Crustal and Upper Mantle Velocity Structure of SE Tibet From Joint Inversion of Rayleigh Wave Phase Velocity and Teleseismic Body Wave Data

Abstract

AbstractSince the continental collision between the Indian and Eurasian plates began about 50 Ma ago, southeastern Tibet (SET) has undergone complex tectonic deformation. In this study, we investigate fine scale structural features of the crustal and upper mantle depths (<250 km) beneath SET, which hold important clues to understanding the dynamic processes related to this collision.
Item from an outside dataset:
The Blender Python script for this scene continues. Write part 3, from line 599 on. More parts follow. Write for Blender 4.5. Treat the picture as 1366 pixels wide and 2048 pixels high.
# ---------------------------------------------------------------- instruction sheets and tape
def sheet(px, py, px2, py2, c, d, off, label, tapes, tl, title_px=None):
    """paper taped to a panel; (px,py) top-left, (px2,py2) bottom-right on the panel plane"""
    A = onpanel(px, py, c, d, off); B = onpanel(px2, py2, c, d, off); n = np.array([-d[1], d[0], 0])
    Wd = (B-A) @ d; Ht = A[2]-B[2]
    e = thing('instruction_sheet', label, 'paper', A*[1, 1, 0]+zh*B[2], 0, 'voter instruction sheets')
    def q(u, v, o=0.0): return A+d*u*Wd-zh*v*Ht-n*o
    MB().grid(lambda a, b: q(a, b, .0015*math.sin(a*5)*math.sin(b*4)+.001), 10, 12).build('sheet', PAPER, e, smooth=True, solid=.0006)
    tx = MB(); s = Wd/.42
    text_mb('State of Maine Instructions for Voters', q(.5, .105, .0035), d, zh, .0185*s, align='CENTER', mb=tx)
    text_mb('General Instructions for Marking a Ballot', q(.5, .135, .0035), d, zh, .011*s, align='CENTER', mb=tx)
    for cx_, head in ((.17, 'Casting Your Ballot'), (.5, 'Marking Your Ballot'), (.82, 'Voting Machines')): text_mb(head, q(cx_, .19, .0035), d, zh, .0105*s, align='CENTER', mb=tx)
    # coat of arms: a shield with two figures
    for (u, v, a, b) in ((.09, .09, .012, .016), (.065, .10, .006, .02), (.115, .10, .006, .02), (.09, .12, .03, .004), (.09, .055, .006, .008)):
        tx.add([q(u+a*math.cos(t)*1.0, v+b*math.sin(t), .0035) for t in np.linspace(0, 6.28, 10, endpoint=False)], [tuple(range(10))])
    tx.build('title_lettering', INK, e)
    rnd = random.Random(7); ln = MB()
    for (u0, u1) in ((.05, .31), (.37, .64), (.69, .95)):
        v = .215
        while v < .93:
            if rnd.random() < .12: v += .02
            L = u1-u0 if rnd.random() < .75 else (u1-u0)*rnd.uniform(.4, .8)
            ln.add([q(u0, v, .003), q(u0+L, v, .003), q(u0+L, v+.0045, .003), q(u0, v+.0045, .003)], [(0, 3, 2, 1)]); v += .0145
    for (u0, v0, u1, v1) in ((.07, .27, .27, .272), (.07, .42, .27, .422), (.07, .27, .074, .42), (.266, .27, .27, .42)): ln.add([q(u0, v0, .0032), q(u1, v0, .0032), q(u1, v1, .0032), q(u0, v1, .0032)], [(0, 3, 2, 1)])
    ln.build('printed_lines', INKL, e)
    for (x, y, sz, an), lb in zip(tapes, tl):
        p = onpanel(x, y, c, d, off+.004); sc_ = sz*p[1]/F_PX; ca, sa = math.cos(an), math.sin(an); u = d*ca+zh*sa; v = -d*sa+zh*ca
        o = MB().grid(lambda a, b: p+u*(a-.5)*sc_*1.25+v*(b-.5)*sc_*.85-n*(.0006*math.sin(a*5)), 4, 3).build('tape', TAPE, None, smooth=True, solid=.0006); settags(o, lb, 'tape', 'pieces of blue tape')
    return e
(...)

A 3D shear velocity model is constructed through jointly inverting Rayleigh wave phase velocity and teleseismic body wave data from more than 650 stations. Our 3D model identifies three independent low‐velocity zones (LVZs) in the mid‐lower crust with unprecedented details. More specifically, we observe a prominent LVZ beneath the North Chuan‐Dian Block, which is well separated from another LVZ beneath the Tengchong volcano in the south. This LVZ beneath the volcano represents a focused magma reservoir in the crust whose origin is potentially linked to the mantle upwelling associated with the eastward subduction of the Indian plate. The third LVZ, observed around the Xiaojiang Fault, likely represents a separated and mechanically weak layer in the mid‐lower crust due to the combined effects of regional crustal thickening under the southeastward plateau expansion, mantle upwelling, and shear heating of strike‐slip faults. In the upper mantle, we observe strong velocity reductions both in localized areas beneath the Tibetan Plateau and the broad region south of 26°N. These low velocity anomalies are sitting above high velocity anomalies at deeper depths, suggesting their association with lithospheric thickening and delamination processes.